**** Raw data

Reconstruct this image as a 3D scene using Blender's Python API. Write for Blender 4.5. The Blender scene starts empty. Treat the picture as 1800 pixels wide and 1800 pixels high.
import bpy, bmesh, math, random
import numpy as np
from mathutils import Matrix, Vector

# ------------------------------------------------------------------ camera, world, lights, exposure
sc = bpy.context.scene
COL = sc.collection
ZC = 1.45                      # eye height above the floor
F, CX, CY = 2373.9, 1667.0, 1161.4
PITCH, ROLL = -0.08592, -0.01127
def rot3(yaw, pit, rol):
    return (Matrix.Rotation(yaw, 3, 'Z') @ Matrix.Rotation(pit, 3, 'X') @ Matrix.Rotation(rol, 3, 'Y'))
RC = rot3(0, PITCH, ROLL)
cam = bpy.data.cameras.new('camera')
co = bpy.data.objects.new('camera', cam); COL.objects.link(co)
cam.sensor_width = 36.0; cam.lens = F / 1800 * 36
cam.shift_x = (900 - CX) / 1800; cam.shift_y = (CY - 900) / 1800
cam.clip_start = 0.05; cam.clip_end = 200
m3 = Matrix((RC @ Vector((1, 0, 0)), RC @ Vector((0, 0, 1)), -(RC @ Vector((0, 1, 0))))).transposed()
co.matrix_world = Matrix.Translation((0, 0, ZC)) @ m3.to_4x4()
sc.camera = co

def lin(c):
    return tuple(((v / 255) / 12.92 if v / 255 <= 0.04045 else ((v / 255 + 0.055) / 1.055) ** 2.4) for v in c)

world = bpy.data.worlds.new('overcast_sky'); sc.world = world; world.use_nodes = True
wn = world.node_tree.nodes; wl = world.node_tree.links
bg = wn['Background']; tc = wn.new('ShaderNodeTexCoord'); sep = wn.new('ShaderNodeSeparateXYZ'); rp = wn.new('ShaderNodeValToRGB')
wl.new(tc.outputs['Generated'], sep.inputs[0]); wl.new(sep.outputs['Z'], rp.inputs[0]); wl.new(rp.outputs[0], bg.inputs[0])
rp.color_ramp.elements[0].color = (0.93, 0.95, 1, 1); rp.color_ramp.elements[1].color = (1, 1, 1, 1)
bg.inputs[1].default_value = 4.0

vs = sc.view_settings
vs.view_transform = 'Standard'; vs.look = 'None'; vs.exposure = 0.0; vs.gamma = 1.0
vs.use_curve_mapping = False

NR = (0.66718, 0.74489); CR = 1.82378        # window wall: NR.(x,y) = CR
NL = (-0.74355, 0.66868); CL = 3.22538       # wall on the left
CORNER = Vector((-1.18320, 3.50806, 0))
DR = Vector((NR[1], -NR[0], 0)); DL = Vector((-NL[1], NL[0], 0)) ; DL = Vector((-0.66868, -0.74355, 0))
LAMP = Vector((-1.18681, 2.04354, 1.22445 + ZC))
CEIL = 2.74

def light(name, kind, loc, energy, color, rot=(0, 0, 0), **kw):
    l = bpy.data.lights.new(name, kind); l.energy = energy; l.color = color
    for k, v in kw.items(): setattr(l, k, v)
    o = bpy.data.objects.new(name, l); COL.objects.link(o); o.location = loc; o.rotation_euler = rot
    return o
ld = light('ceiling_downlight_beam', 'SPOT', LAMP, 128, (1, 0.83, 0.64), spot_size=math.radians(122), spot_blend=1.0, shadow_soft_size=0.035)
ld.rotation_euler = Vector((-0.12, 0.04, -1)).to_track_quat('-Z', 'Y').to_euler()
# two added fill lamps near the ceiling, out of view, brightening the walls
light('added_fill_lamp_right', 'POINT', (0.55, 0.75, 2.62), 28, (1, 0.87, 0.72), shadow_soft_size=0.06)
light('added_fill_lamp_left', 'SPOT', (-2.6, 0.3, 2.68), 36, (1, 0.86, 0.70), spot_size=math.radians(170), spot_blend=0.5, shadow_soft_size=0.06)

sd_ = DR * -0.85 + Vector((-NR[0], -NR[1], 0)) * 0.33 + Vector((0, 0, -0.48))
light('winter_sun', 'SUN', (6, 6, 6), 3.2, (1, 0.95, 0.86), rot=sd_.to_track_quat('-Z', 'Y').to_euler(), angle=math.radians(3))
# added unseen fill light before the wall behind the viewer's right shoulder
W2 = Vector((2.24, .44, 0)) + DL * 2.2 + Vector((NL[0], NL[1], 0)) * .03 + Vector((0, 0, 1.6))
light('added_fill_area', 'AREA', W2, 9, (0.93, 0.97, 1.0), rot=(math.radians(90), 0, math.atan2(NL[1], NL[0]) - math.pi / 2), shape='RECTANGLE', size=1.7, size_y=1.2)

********

Exercise task: Return each line of the data exactly as written above.

Completed task:
Reconstruct this image as a 3D scene using Blender's Python API. Write for Blender 4.5. The Blender scene starts empty. Treat the picture as 1800 pixels wide and 1800 pixels high.
import bpy, bmesh, math, random
import numpy as np
from mathutils import Matrix, Vector

# ------------------------------------------------------------------ camera, world, lights, exposure
sc = bpy.context.scene
COL = sc.collection
ZC = 1.45                      # eye height above the floor
F, CX, CY = 2373.9, 1667.0, 1161.4
PITCH, ROLL = -0.08592, -0.01127
def rot3(yaw, pit, rol):
    return (Matrix.Rotation(yaw, 3, 'Z') @ Matrix.Rotation(pit, 3, 'X') @ Matrix.Rotation(rol, 3, 'Y'))
RC = rot3(0, PITCH, ROLL)
cam = bpy.data.cameras.new('camera')
co = bpy.data.objects.new('camera', cam); COL.objects.link(co)
cam.sensor_width = 36.0; cam.lens = F / 1800 * 36
cam.shift_x = (900 - CX) / 1800; cam.shift_y = (CY - 900) / 1800
cam.clip_start = 0.05; cam.clip_end = 200
m3 = Matrix((RC @ Vector((1, 0, 0)), RC @ Vector((0, 0, 1)), -(RC @ Vector((0, 1, 0))))).transposed()
co.matrix_world = Matrix.Translation((0, 0, ZC)) @ m3.to_4x4()
sc.camera = co

def lin(c):
    return tuple(((v / 255) / 12.92 if v / 255 <= 0.04045 else ((v / 255 + 0.055) / 1.055) ** 2.4) for v in c)

world = bpy.data.worlds.new('overcast_sky'); sc.world = world; world.use_nodes = True
wn = world.node_tree.nodes; wl = world.node_tree.links
bg = wn['Background']; tc = wn.new('ShaderNodeTexCoord'); sep = wn.new('ShaderNodeSeparateXYZ'); rp = wn.new('ShaderNodeValToRGB')
wl.new(tc.outputs['Generated'], sep.inputs[0]); wl.new(sep.outputs['Z'], rp.inputs[0]); wl.new(rp.outputs[0], bg.inputs[0])
rp.color_ramp.elements[0].color = (0.93, 0.95, 1, 1); rp.color_ramp.elements[1].color = (1, 1, 1, 1)
bg.inputs[1].default_value = 4.0

vs = sc.view_settings
vs.view_transform = 'Standard'; vs.look = 'None'; vs.exposure = 0.0; vs.gamma = 1.0
vs.use_curve_mapping = False

NR = (0.66718, 0.74489); CR = 1.82378        # window wall: NR.(x,y) = CR
NL = (-0.74355, 0.66868); CL = 3.22538       # wall on the left
CORNER = Vector((-1.18320, 3.50806, 0))
DR = Vector((NR[1], -NR[0], 0)); DL = Vector((-NL[1], NL[0], 0)) ; DL = Vector((-0.66868, -0.74355, 0))
LAMP = Vector((-1.18681, 2.04354, 1.22445 + ZC))
CEIL = 2.74

def light(name, kind, loc, energy, color, rot=(0, 0, 0), **kw):
    l = bpy.data.lights.new(name, kind); l.energy = energy; l.color = color
    for k, v in kw.items(): setattr(l, k, v)
    o = bpy.data.objects.new(name, l); COL.objects.link(o); o.location = loc; o.rotation_euler = rot
    return o
ld = light('ceiling_downlight_beam', 'SPOT', LAMP, 128, (1, 0.83, 0.64), spot_size=math.radians(122), spot_blend=1.0, shadow_soft_size=0.035)
ld.rotation_euler = Vector((-0.12, 0.04, -1)).to_track_quat('-Z', 'Y').to_euler()
# two added fill lamps near the ceiling, out of view, brightening the walls
light('added_fill_lamp_right', 'POINT', (0.55, 0.75, 2.62), 28, (1, 0.87, 0.72), shadow_soft_size=0.06)
light('added_fill_lamp_left', 'SPOT', (-2.6, 0.3, 2.68), 36, (1, 0.86, 0.70), spot_size=math.radians(170), spot_blend=0.5, shadow_soft_size=0.06)

sd_ = DR * -0.85 + Vector((-NR[0], -NR[1], 0)) * 0.33 + Vector((0, 0, -0.48))
light('winter_sun', 'SUN', (6, 6, 6), 3.2, (1, 0.95, 0.86), rot=sd_.to_track_quat('-Z', 'Y').to_euler(), angle=math.radians(3))
# added unseen fill light before the wall behind the viewer's right shoulder
W2 = Vector((2.24, .44, 0)) + DL * 2.2 + Vector((NL[0], NL[1], 0)) * .03 + Vector((0, 0, 1.6))
light('added_fill_area', 'AREA', W2, 9, (0.93, 0.97, 1.0), rot=(math.radians(90), 0, math.atan2(NL[1], NL[0]) - math.pi / 2), shape='RECTANGLE', size=1.7, size_y=1.2)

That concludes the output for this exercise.